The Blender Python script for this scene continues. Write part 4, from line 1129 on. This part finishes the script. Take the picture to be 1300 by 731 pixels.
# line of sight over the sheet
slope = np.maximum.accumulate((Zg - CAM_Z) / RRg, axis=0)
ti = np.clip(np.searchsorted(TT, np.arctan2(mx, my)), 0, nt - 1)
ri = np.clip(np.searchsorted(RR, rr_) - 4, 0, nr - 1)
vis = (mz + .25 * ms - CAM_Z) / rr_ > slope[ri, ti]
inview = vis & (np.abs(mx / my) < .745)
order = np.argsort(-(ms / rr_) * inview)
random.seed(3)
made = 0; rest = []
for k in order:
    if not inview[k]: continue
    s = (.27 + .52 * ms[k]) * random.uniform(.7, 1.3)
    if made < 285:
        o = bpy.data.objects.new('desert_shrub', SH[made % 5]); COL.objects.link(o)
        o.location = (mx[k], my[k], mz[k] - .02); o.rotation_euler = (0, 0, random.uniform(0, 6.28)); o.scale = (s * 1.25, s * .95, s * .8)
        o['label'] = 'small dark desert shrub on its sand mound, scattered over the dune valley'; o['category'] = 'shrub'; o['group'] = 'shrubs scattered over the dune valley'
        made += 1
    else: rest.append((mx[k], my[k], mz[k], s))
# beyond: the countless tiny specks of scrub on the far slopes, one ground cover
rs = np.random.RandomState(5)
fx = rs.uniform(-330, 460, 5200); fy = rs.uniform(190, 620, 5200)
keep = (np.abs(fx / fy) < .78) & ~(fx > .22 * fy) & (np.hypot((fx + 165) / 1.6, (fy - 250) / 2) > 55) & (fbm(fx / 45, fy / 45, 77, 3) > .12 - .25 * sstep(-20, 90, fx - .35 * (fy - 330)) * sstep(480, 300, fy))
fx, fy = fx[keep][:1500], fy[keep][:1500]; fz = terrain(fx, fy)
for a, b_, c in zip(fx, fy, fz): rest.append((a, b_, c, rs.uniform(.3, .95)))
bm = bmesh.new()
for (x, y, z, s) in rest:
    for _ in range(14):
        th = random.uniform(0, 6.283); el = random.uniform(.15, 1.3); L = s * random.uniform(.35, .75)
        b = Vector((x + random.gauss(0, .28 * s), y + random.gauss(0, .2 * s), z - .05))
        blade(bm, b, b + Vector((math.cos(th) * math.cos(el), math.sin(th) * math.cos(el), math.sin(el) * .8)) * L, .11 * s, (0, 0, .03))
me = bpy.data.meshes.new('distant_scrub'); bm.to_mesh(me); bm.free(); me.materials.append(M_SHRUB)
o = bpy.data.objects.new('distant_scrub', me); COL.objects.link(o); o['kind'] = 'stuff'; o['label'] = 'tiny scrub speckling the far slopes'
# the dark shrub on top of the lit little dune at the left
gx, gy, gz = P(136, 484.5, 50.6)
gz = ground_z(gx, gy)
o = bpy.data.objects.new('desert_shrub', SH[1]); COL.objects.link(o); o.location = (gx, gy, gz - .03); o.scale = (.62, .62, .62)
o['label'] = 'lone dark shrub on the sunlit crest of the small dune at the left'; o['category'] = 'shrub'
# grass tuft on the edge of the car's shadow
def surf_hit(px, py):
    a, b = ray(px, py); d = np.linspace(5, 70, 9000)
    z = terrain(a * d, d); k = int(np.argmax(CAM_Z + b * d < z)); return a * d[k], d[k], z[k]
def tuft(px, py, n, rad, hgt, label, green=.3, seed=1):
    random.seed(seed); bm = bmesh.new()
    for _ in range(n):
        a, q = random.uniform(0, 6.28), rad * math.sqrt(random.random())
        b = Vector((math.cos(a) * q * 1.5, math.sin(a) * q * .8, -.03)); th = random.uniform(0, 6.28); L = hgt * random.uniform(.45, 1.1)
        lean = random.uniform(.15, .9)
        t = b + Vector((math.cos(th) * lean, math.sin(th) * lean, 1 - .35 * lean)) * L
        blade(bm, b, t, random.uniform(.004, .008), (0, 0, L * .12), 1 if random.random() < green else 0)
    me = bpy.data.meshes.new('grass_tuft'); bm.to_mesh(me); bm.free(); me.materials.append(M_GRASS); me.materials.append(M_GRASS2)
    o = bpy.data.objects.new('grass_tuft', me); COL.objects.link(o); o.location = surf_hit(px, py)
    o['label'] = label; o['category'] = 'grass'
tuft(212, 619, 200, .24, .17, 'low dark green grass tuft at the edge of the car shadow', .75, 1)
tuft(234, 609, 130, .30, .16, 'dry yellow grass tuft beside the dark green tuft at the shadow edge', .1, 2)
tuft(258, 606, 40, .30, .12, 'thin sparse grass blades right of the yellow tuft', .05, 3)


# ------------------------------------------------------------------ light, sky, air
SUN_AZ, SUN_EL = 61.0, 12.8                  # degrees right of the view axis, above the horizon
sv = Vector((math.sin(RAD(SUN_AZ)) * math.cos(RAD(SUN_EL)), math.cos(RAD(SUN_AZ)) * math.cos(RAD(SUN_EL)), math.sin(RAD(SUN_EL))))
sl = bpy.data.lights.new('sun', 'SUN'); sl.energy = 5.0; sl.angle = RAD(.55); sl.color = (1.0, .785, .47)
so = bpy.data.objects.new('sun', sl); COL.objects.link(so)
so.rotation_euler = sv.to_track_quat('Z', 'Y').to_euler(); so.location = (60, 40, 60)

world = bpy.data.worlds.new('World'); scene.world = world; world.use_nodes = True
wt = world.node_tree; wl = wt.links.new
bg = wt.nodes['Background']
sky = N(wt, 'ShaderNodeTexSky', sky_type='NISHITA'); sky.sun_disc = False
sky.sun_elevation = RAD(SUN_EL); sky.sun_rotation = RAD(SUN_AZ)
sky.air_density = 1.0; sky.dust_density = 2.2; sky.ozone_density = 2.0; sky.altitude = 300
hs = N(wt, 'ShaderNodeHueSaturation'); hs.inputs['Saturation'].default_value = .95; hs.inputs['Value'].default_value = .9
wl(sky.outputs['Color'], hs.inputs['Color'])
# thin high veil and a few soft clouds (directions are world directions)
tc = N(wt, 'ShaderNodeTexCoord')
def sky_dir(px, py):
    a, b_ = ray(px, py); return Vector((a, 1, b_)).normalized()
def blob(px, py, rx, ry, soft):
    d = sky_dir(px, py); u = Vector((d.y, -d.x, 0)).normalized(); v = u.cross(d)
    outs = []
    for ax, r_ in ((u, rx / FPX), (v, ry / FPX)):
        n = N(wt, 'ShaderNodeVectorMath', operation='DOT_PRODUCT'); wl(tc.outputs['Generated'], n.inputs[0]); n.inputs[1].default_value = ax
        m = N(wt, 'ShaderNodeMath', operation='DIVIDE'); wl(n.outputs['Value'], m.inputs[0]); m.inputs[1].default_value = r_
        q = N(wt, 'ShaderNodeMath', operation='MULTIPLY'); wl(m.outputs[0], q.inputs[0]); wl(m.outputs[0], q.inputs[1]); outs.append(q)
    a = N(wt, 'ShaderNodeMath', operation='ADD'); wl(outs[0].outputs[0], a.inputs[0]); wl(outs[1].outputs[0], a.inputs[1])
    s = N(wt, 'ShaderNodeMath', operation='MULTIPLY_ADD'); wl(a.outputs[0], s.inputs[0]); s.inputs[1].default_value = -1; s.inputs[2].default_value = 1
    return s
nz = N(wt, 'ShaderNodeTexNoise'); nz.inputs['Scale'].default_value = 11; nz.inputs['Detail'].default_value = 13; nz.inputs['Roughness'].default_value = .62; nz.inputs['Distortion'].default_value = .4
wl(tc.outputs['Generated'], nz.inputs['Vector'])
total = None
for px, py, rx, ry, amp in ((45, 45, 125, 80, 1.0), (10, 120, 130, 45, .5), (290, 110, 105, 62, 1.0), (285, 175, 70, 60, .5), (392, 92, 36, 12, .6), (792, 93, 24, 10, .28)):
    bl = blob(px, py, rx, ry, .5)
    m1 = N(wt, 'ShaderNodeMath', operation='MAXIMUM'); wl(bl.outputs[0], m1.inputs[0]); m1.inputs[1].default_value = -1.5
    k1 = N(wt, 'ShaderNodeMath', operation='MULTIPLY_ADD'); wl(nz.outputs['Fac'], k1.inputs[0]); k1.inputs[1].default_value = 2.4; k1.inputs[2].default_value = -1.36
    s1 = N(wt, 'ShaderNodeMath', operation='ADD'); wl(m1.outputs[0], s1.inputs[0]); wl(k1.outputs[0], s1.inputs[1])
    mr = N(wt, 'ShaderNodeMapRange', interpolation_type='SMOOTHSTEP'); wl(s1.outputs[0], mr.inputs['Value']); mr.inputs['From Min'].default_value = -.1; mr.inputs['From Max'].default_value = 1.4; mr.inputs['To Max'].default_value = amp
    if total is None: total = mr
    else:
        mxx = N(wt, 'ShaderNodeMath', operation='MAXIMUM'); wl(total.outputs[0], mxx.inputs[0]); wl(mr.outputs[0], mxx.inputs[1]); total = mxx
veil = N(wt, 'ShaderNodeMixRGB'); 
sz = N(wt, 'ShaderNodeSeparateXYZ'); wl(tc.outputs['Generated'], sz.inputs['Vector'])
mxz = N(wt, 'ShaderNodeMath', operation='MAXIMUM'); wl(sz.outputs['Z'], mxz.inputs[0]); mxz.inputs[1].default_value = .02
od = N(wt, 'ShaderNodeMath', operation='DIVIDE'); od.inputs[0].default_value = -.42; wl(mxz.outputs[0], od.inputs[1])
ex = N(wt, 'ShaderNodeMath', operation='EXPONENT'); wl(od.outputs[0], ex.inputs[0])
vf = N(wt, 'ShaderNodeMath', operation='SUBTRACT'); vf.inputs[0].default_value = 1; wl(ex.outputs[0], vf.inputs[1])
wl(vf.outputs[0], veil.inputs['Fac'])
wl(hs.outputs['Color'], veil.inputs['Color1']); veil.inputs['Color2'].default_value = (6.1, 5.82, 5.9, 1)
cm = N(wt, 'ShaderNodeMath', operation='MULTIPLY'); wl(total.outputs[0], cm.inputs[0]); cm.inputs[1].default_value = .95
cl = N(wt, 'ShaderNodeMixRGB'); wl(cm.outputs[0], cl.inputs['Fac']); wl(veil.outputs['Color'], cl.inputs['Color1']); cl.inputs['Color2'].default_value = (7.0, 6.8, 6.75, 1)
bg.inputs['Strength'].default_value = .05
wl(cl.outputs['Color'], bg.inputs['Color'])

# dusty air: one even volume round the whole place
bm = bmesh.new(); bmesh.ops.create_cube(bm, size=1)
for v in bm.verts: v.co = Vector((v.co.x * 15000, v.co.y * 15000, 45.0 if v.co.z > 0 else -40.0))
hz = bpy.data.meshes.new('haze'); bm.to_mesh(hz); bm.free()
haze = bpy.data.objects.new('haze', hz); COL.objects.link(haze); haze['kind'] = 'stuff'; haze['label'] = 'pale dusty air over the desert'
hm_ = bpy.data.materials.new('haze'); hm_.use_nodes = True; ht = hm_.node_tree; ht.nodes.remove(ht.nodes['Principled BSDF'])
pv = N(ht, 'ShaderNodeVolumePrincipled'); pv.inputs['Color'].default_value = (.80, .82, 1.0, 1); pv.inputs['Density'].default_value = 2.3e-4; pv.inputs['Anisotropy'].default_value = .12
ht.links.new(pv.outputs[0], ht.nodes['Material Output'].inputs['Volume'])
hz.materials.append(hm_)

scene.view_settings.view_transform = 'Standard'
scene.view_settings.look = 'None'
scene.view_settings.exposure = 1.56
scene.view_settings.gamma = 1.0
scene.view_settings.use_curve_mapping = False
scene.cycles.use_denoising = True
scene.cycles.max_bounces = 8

|---|

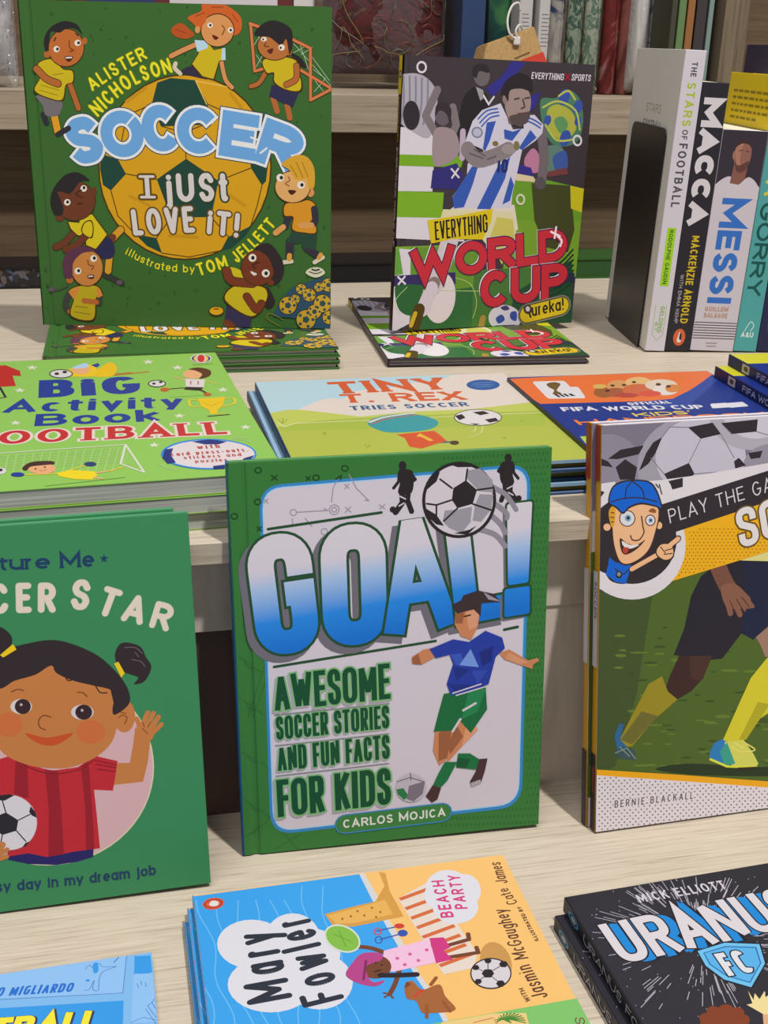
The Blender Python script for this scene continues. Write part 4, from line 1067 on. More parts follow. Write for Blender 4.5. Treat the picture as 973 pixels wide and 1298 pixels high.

|---|

» **Problem statement**
Copy down every line of the material above that includes the string "high".

» **Written response**
# thin high veil and a few soft clouds (directions are world directions)
The Blender Python script for this scene continues. Write part 4, from line 1067 on. More parts follow. Write for Blender 4.5. Treat the picture as 973 pixels wide and 1298 pixels high.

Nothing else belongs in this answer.